[187] The number of newspapers delivered in 1862 amounted to nearly 73,000,000, a considerable increase on the previous year. The number of book-packets exceeded 14,000,000, being an increase on the previous year of about 1,700,000, or nearly 14 per cent. Upwards of 400,000 newspapers, or about one in two hundred, were undelivered in the same year, about half of which failures arose from improper or incorrect addresses, while the remainder were owing to the newspapers becoming detached from their covers in transit through the post.
[188] It is calculated that every year nearly fifty thousand postage-stamps rub off letters and newspapers in their passage through the Post-Office. At one time the quality of the adhesive matter was called in question, loud complaint, even ridicule, settling on the theme. Now, however, that the gum is better the number of stamps which "will not stick" is scarcely perceptibly smaller.
[189] Only one instance is on record of any violent and wilful attempt to damage a pillar letter-box. This is the more wonderful as the temptation to lift the lid and contribute articles not contemplated by our postage-system must naturally be strong in the eyes of our City Arabs. A singular accident befell one of these letter-boxes (1862) in Montrose. A quantity of gas from the street pipes seems to have got into the box, and a night-watchman to have ignited it by striking a match on the top in order to light his pipe. The top was blown off and the pillar-box hopelessly damaged, although the watchman and the letters escaped without injury.
[190] The following announcement from the postmaster of Manchester, as given in a bill dated 1721, contrasts strangely with the latitude allowed now. "The post goes out to London," says he, "on Monday, Wednesday, and Saturday, at nine o'clock in the morning. It will be best to bring the letters the night before the going out of the post, because the accounts and baggs are usually made up over-night." In these days, when we may post up to within five minutes of the despatch of a mail, and letters for America may be posted within ten minutes of the sailing of the packet, we cannot be too thankful for our privileges.
[191] This arrangement does not apply to foreign letters coming to or going out of this country.
[192] The number of registered letters last year was over two millions, or one registered letter to about three hundred ordinary letters.
[193] Most of our readers will have heard or read stories of curious articles passing through the post, and without doubt the records of the Returned-Letter Branch of the London Office will present strange appearances in this respect. Sir Francis B. Head, who was permitted to peruse an extraordinary ledger in the General Post-Office where several notable letters and packets were registered, has strung together a catalogue of them, which reminds us of the articles passing through the post before the revocation of the franking privilege. He tells us he found amongst the number—two canaries; a pork-pie from Devonport to London; a pair of piebald mice, which were kept at the office a month, and duly fed till they were called for by the owner; two rabbits; plum-pudding; leeches in bladders, "several of which having burst, many of the poor creatures were found crawling over the correspondence of the country." Further, there was a bottle of cream from Devonshire; a pottle of strawberries; a sample bottle of cider; half a pound of soft soap wrapped in thin paper; a roast duck; a pistol, loaded almost to the mouth with slugs and ball; a live snake; a paper of fish-hooks; fish innumerable; and last of all, and most extraordinary of all, a human heart and stomach.—Head's Essays.

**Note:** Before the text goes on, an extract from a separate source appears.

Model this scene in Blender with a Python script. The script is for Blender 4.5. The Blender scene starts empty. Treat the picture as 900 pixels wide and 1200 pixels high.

[194] The annual return just published (February, 1864) shows to some extent how far the public prefers the stamped newspaper, which can be sent through the Post-Office, in fact, until it is fifteen days old. The number of stamps issued to the principal London newspapers from June, 1862, to June, 1863, are as follows:—
Times, 2,782,206; Express, 261,038; Morning Post, 260,000; Daily News, 124,888; Morning Herald, 103,256; Globe, 140,000; Shipping Gazette, 261,000; Evening Standard, 80,020; Evening Star, 75,000; Evening Mail (thrice a week), took 345,000; St. James's Chronicle, 89,000; Record, 423,500; The Guardian (weekly), 219,300; The Illustrated London News, 1,136,062; Punch, 129,500. Eleven English country newspapers took 100,000 each, the principal being the Sussex Express, 336,000, and the Stamford Mercury, 334,276. Thirty country newspapers bought more than 50,000 stamps.
[195] Many orders are never claimed at all. In Ireland twice as many orders are allowed to "lapse" as in England or Scotland, though there are many more orders granted in the two latter countries than in Ireland. Perhaps the fact may be accounted for by the wretched addresses of most Irish letters, which make it impossible to deliver many of them and equally impossible to return them to the writers. Of ordinary money-orders, one in 837 are unclaimed within two months; whilst as a curious fact, instancing the pertinacity of a careless habit, it may be stated that when these very orders have been renewed on payment of a second commission, one in every thirty-nine are again overlooked, and allowed to lapse, many of them, in fact, becoming entirely cancelled, and the money forfeited.